— begin Available records —
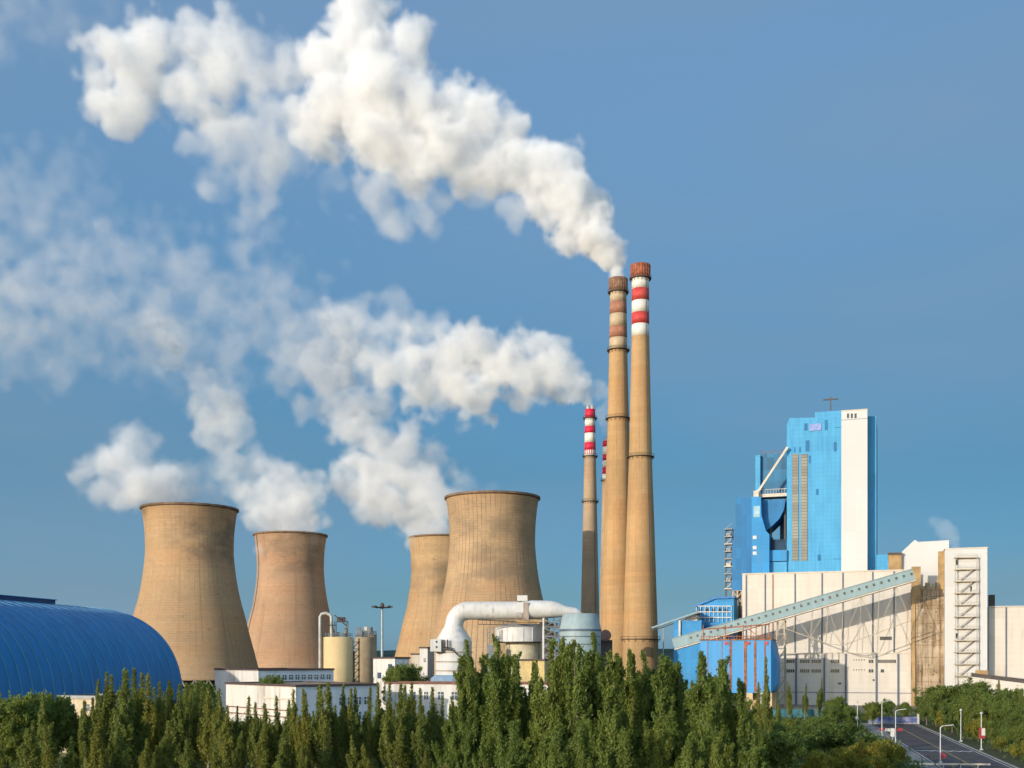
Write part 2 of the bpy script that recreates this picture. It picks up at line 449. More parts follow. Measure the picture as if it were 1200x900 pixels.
T = [cooling_tower(222.5, 650, 1.0, 1.0, 'wide tan cooling tower with dark weathered upper band, beside the blue vault', m_concrete_tower('tower_shell_a', 1, patch=(-0.5, 76, 98), vert=0.25, horiz=0.36, amt=0.6)),
     cooling_tower(340.5, 830, .985, 1.045, 'pinkish cooling tower with a ladder line, behind the yellow silo', m_concrete_tower('tower_shell_b', 2, base=(0.57, 0.37, 0.225), patch=(-1.2, 82, 112), vert=0.06, horiz=0.42, amt=0.42), ladder=R(-147)),
     cooling_tower(519.5, 850, .985, 1.045, 'tan cooling tower partly hidden behind the ribbed one, steam leaving its top', m_concrete_tower('tower_shell_c', 3, base=(0.62, 0.42, 0.225), patch=(-2, 70, 90), vert=0.35, horiz=0.3, amt=0.3)),
     cooling_tower(577, 625, .965, 1.027, 'tan cooling tower with dark vertical ribs and no thick plume, behind the white duct', m_concrete_tower('tower_shell_d', 4, base=(0.61, 0.42, 0.235), patch=(-1.7, 58, 106), vert=0.75, horiz=0.45, lift=1.5, amt=0.45))]

# ------------------------------------------------------------------ chimneys
M_RED = m_plain('red_paint', (0.56, 0.055, 0.05), 0.6, var=0.2, scale=0.3, dirt=(0.35, 0.14, 0.08), dirt_amt=0.7)
M_CRIM = m_plain('crimson_paint', (0.62, 0.02, 0.06), 0.55, var=0.12, scale=0.3)
M_WHITEP = m_plain('white_paint', (0.74, 0.70, 0.62), 0.6, var=0.06, scale=0.3, dirt=(0.5, 0.42, 0.32), dirt_amt=0.35)
M_FRED = m_plain('faded_red_paint', (0.38, 0.165, 0.10), 0.7, var=0.2, scale=0.3, dirt=(0.36, 0.24, 0.15), dirt_amt=0.7)
M_FWHT = m_plain('faded_cream_paint', (0.52, 0.40, 0.26), 0.7, var=0.12, scale=0.3, dirt=(0.4, 0.28, 0.17), dirt_amt=0.6)
M_CAPR = m_plain('rust_cap', (0.36, 0.115, 0.06), 0.75, var=0.35, scale=0.5)
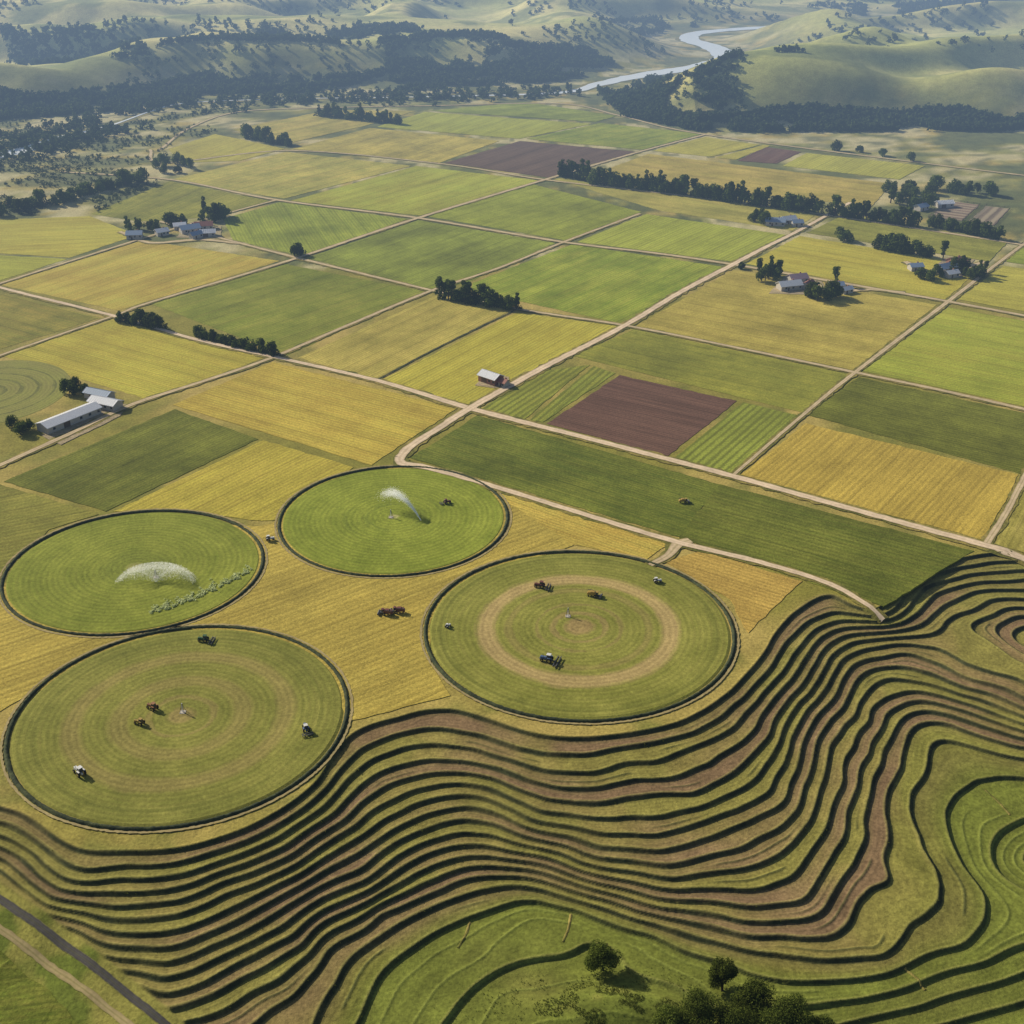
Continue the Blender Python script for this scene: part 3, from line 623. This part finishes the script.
clump((982,193),8,10,3,TM,'dark green tree near livestock yards','trees near livestock yards',1.0)
clump((146,232),13,8,9,MM,'dark tree sheltering a farmstead','trees round a farmstead',.85); clump((215,220),13,12,9,MM,'dark tree sheltering a farmstead','trees round a farmstead',1.0)
row([(165,226),(185,224)],3,TM,'dark tree sheltering a farmstead','trees round a farmstead',.8,und=False)
clump((297,255),5,5,3,TM,'small dark tree at a track crossing','trees at a track crossing',.8)
clump((770,279),9,12,8,MM,'dark tree beside a farmhouse','trees round the farmhouse',.95); clump((820,298),13,6,8,TM,'dark tree beside a farmhouse','trees round the farmhouse',.95)
put_tree(Gp((833,284)),PM,'tall narrow poplar beside a farmhouse','trees round the farmhouse',.9); clump((740,270),4,4,2,SM,'small round tree beside dirt road','roadside shrubs',1.0)
clump((972,276),13,14,10,MM,'dark tree sheltering a farmyard','trees round the farmyard',.9); put_tree(Gp((942,260)),PM,'tall poplar in a farmyard','trees round the farmyard'); clump((931,279),10,6,5,TM,'dark tree sheltering a farmyard','trees round the farmyard',.65)
clump((844,241),5,4,2,TM,'dark tree on a field edge','field edge trees',1.0); clump((761,221),8,10,5,MM,'dark tree beside blue roofed cottages','trees beside cottages',.95)
clump((77,391),8,5,6,TM,'dark tree beside long barns','trees beside barns',.7); clump((20,428),8,8,5,TM,'dark tree beside long barns','trees beside barns',.6)
row([(243,138),(290,146)],9,TM,'distant dark tree on the valley floor','valley floor trees',1.1,3); row([(316,116),(400,124)],17,MM,'distant dark tree in a windbreak','distant windbreak trees',1.1,2)
row([(0,214),(60,202),(140,181)],26,TM,'dark bushy tree beside the river','riverside trees',1.1,6); clump((172,170),18,22,8,TM,'dark bushy tree beside the river','riverside trees',.95)
row([(830,148),(925,163)],4,TM,'distant small tree on a field edge','distant field trees',.8,5,und=False)
print('TREES',ntree)
def near_tree(p,h,w,lab):
    x,y,z=hit(*p); r=bpy.data.objects.new('tree',None); r.empty_display_size=1; link(r); r.location=(x[0],y[0],z[0]-.2); meta(r,lab,'tree')
    TV,TQ=trunk_geo(h,h*.035,6,w*.25); t=bpy.data.objects.new('trunk',npmesh('trunk',TV,TQ,True)); link(t,r,M_bark)
    c,rr=crown_blobs(h,w,22,.28); LV,LQ=leaves(c,rr*.85,9000,.36); k=bpy.data.objects.new('crown',npmesh('crown',LV,LQ)); link(k,r,M_leafn)
near_tree((603,970),10.5,10,'round dark green tree standing alone on grassy mound')
near_tree((722,990),10.5,8.5,'small leafy tree beside a thicket'); near_tree((698,1024),10,13,'broad leafy tree in a thicket'); near_tree((752,1014),10,12,'leafy tree in a thicket')
near_tree((790,1026),9.5,13,'broad dark leafy tree in a thicket'); near_tree((735,1040),11,13,'broad leafy tree in a thicket'); near_tree((672,1034),8,10,'leafy tree in a thicket'); near_tree((770,1046),10,12,'broad leafy tree in a thicket'); near_tree((818,1040),7,10,'leafy tree in a thicket'); near_tree((650,1048),6,8,'leafy tree in a thicket')
def stuffmerge(name,P_,tm,s0,s1,mat,lab,cat,sink):
    VV=[];QQ=[];o_=0
    for p in P_:
        LV,LQ=tm[random.randrange(len(tm))]; a=random.random()*6.28; s=random.uniform(s0,s1); ca_,sa_=math.cos(a)*s,math.sin(a)*s
        v=np.empty_like(LV); v[:,0]=LV[:,0]*ca_-LV[:,1]*sa_+p[0]; v[:,1]=LV[:,0]*sa_+LV[:,1]*ca_+p[1]; v[:,2]=LV[:,2]*s+p[2]-sink
        VV.append(v); QQ.append(LQ+o_); o_+=len(v)
    o=bpy.data.objects.new(name,npmesh(name,np.concatenate(VV),np.concatenate(QQ))); link(o,mat=mat); meta(o,lab,cat,kind='stuff')
tm=[]
for i in range(5):
    c_,r_=crown_blobs(9,9,5); tm.append(leaves(c_,r_,40,2.6))
stuffmerge('woodland',wpts,tm,.45,1.0,M_leafw,'dark distant woodland covering hillsides','woodland',1.2)
tm=[]
for i in range(4):
    c_,r_=crown_blobs(5,6,5,.1); tm.append(leaves(c_,r_,110,1.0))
k=6000; qx=rng.uniform(-560,-250,k); qy=rng.uniform(880,1330,k); fld=[Gp(p) for p in [(90,216),(170,181),(170,150),(215,133),(240,112),(120,100),(-120,110),(-120,214)]]
ok=inpoly(qx,qy,fld)&(poly_dist(qx,qy,riv)>12)&(fbm(qx/40+8,qy/26+2,4)>.48); scr=[(a,b,0) for a,b in zip(qx[ok],qy[ok])][:2000]; print('SCRUB',len(scr))
stuffmerge('riverside_scrub',scr,[leaves(*crown_blobs(5,6,4,.1),40,1.3) for _ in range(3)],.3,.75,M_leafw,'low scrub dotted over the river plain','scrub',.4)
stuffmerge('hedge_undergrowth',[(a,b,0) for a,b,_ in under],tm,.6,1.1,M_leaf,'dense shrubs filling the windbreaks below trees','undergrowth',.4)
def tuftobj(name,tx,ty,z,mat,lab,cat,s0,s1,size=.45):
    tm=[leaves(np.array([[0,0,.15]]),np.array([.4]),7,size) for i in range(6)]
    VV=[];QQ=[];o_=0
    for x,y,zz in zip(tx,ty,z):
        LV,LQ=tm[random.randrange(6)]; v=LV*random.uniform(s0,s1)+np.array([x,y,zz]); VV.append(v);QQ.append(LQ+o_);o_+=len(v)
    o=bpy.data.objects.new(name,npmesh(name,np.concatenate(VV),np.concatenate(QQ))); link(o,mat=mat); meta(o,lab,cat,kind='stuff')
k=26000; tx=rng.uniform(-155,205,k); ty=rng.uniform(195,445,k); pr_=parts(tx,ty); z,s1,r1,md1=pr_[0],pr_[1],pr_[2],pr_[5]; ok=((r1>.6)&(s1>-.4))|((md1>.25)&(rng.random(k)<.6)); tx,ty,z=tx[ok],ty[ok],z[ok]; print('TUFTS',len(tx))
k=7000; mx_=rng.normal(MND[0],13,k); my_=rng.normal(MND[1],6,k); cl=fbm(mx_/5,my_/5,2)>.5; mx_,my_=mx_[cl],my_[cl]
tx=np.concatenate([tx,mx_]); ty=np.concatenate([ty,my_]); z=np.concatenate([z,TH(mx_,my_)])
tuftobj('terrace_vegetation',tx,ty,z,M_tuft,'rough grass and scrub on terrace banks','grass',.3,.55)
px=[];py=[]
for i in range(13):
    t=i/12; bx,by=150+92*t,613-38*t**1.3; L=8+5*math.sin(i*2.1)
    for q in range(50):
        u=random.random(); sp=random.gauss(0,1)*(.6+2.0*u); px.append(bx+u*L+sp*.6); py.append(by-u*L*.9+sp*.5)
gx_,gy_=G(px,py,.4); tuftobj('wet_crop_plants',gx_,gy_,np.full(len(px),.36),M_wet,'lush pale green plants under sprinkler drift','crop',.6,1.1,.55)
# ------------------------------------------------------------ small builders
def bmbox(bm,c,s,rot=0):
    r=bmesh.ops.create_cube(bm,size=1,matrix=Matrix.Translation(c)@Matrix.Rotation(rot,4,'Z')@Matrix.Diagonal((s[0],s[1],s[2],1))); return r['verts']
def bmobj(name,bm,parent,mat,loc=(0,0,0),bev=0.0):
    if bev: bmesh.ops.bevel(bm,geom=list(bm.edges),offset=bev,segments=1,affect='EDGES')
    me=bpy.data.meshes.new(name); bm.to_mesh(me); bm.free(); o=bpy.data.objects.new(name,me); o.location=loc; link(o,parent,mat); return o
M_wall=simple('cream_wall',(.45,.41,.35)); M_wallr=simple('brick_wall',(.26,.13,.09)); M_white=simple('white_metal_roof',(.72,.73,.76),.45,.4); M_blue=simple('blue_grey_metal_roof',(.25,.33,.45),.45,.4)
M_red=simple('rust_red_roof',(.30,.13,.10),.7); M_pur=simple('mauve_tile_roof',(.36,.26,.29),.7); M_glass=simple('dark_glass',(.03,.04,.05),.1,.6); M_door=simple('brown_door',(.12,.08,.05))
def building(p,rot,wd,ln_,h,rh,wall,roof,name,lab,cat,big=False,win=3):
    x,y=Gp(p); r=bpy.data.objects.new(name,None); link(r); r.location=(x,y,.05); r.rotation_euler=(0,0,rot); meta(r,lab,cat)
    bm=bmesh.new(); a=ln_/2;b=wd/2
    vs=[bm.verts.new(q) for q in ((-a,-b,0),(a,-b,0),(a,b,0),(-a,b,0),(-a,-b,h),(a,-b,h),(a,b,h),(-a,b,h),(-a,0,h+rh),(a,0,h+rh))]
    for f in ((0,1,5,4),(2,3,7,6),(1,2,6,9,5),(3,0,4,8,7)): bm.faces.new([vs[i] for i in f])
    bmobj('wall',bm,r,wall)
    bm=bmesh.new(); o=.6; th=.18; sl_=rh/b
    for sg in (-1,1):
        q=[(-a-o,0,h+rh+.05),(a+o,0,h+rh+.05),(a+o,sg*(b+o),h+.05-sl_*o),(-a-o,sg*(b+o),h+.05-sl_*o)]
        lo=[bm.verts.new(v) for v in q]; up=[bm.verts.new((v[0],v[1],v[2]+th)) for v in q]
        bm.faces.new(up); bm.faces.new(lo[::-1])
        for i in range(4):
            if i!=0: bm.faces.new((lo[i],lo[(i+1)%4],up[(i+1)%4],up[i]))
        if big:
            n_=int(ln_/1.2)
            for i in range(n_+1):
                xx=-a-o+.1+i*(2*a+2*o-.2)/n_; vs=bmbox(bm,(0,0,0),(.12,math.hypot(b+o,sl_*(b+o))-.1,.10)); bmesh.ops.transform(bm,matrix=Matrix.Translation((xx,sg*(b+o)/2,h+rh/2+.05-sl_*o/2+th+.05))@Matrix.Rotation(-sg*math.atan(sl_),4,'X'),verts=vs)
    bmesh.ops.recalc_face_normals(bm,faces=bm.faces); ro=bmobj('roof',bm,r,roof)
    if not big:
        bm=bmesh.new(); bmbox(bm,(a*.4,b*.3,h+rh*.9),(.9,.7,1.6)); bmobj('chimney',bm,ro,M_wallr)
    bm=bmesh.new(); dw=(3.5 if big else 1.1); dh=min(h-.3,3.2 if big else 2.1); bmbox(bm,(-a*.3,-b-.03,dh/2),(dw,.10,dh)); bmobj('door',bm,r,M_door)
    for i in range(win):
        xx=-a+ (i+.7)*2*a/win
        if abs(xx+a*.3)<dw: continue
        bm=bmesh.new(); bmbox(bm,(xx,-b-.03,h*.58),(1.3,.08,1.2)); bmobj('window',bm,r,M_glass)
        bm=bmesh.new(); bmbox(bm,(xx,b+.03,h*.58),(1.3,.08,1.2)); bmobj('window',bm,r,M_glass)
def ang_of(a,b):
    A_=Gp(a);B_=Gp(b); return math.atan2(B_[1]-A_[1],B_[0]-A_[0])
building((70,422),ang_of((45,432),(98,411)),8.5,30,3.4,1.5,M_wall,M_white,'barn','long white metal roofed livestock barn beside dirt track','barn',True,6)
building((106,407),ang_of((85,398),(125,406)),7,15,3.2,1.4,M_wall,M_white,'barn','white roofed storage barn beside long barn','barn',True,4)
building((100,398),ang_of((85,398),(125,406)),6,14,3,1.3,M_wall,M_blue,'shed','low blue roofed shed beside barns','shed',True,3)
building((491,382),ang_of((478,375),(508,385)),7,11,3.6,1.7,M_wallr,M_white,'farm_building','white roofed brick farm building in golden field','farm building',True,4)
building((504,386),ang_of((478,375),(508,385)),4,4,2.6,1.2,M_wall,M_red,'shed','small red roofed shed beside brick building','shed',False,1)
building((789,289),ang_of((775,290),(805,287)),7,14,3.2,2.0,M_wall,M_white,'farmhouse','white roofed farmhouse among dark trees','house'); building((797,282),0.3,7,11,3.2,2,M_wall,M_pur,'farmhouse','mauve roofed farmhouse among dark trees','house')
building((808,288),.9,5,8,3,1.5,M_wall,M_red,'shed','rust roofed shed beside a farmhouse','shed',False,2)
building((836,289),.2,5,8,3,1.4,M_wall,M_blue,'shed','blue roofed shed behind a farmhouse','shed',False,2); building((846,293),.5,4,7,2.8,1.2,M_wall,M_white,'shed','small white roofed field shed','shed',False,2)
building((775,225),-.2,7,13,3.2,2.0,M_wall,M_blue,'cottage','blue roofed cottage at a field corner','house'); building((788,223),.4,6,10,3.2,1.8,M_wall,M_white,'cottage','white roofed cottage at a field corner','house'); building((797,226),.1,5,7,3,1.5,M_wall,M_blue,'shed','blue roofed shed beside cottages','shed',False,2)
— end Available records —
Problem:
Make an exact copy of the lines from the top of the material through the line with "cooling_tower(577, 625, .965, 1.027, 'tan", pictures excluded.

Solution:
Write part 2 of the bpy script that recreates this picture. It picks up at line 449. More parts follow. Measure the picture as if it were 1200x900 pixels.
T = [cooling_tower(222.5, 650, 1.0, 1.0, 'wide tan cooling tower with dark weathered upper band, beside the blue vault', m_concrete_tower('tower_shell_a', 1, patch=(-0.5, 76, 98), vert=0.25, horiz=0.36, amt=0.6)),
     cooling_tower(340.5, 830, .985, 1.045, 'pinkish cooling tower with a ladder line, behind the yellow silo', m_concrete_tower('tower_shell_b', 2, base=(0.57, 0.37, 0.225), patch=(-1.2, 82, 112), vert=0.06, horiz=0.42, amt=0.42), ladder=R(-147)),
     cooling_tower(519.5, 850, .985, 1.045, 'tan cooling tower partly hidden behind the ribbed one, steam leaving its top', m_concrete_tower('tower_shell_c', 3, base=(0.62, 0.42, 0.225), patch=(-2, 70, 90), vert=0.35, horiz=0.3, amt=0.3)),
     cooling_tower(577, 625, .965, 1.027, 'tan cooling tower with dark vertical ribs and no thick plume, behind the white duct', m_concrete_tower('tower_shell_d', 4, base=(0.61, 0.42, 0.235), patch=(-1.7, 58, 106), vert=0.75, horiz=0.45, lift=1.5, amt=0.45))]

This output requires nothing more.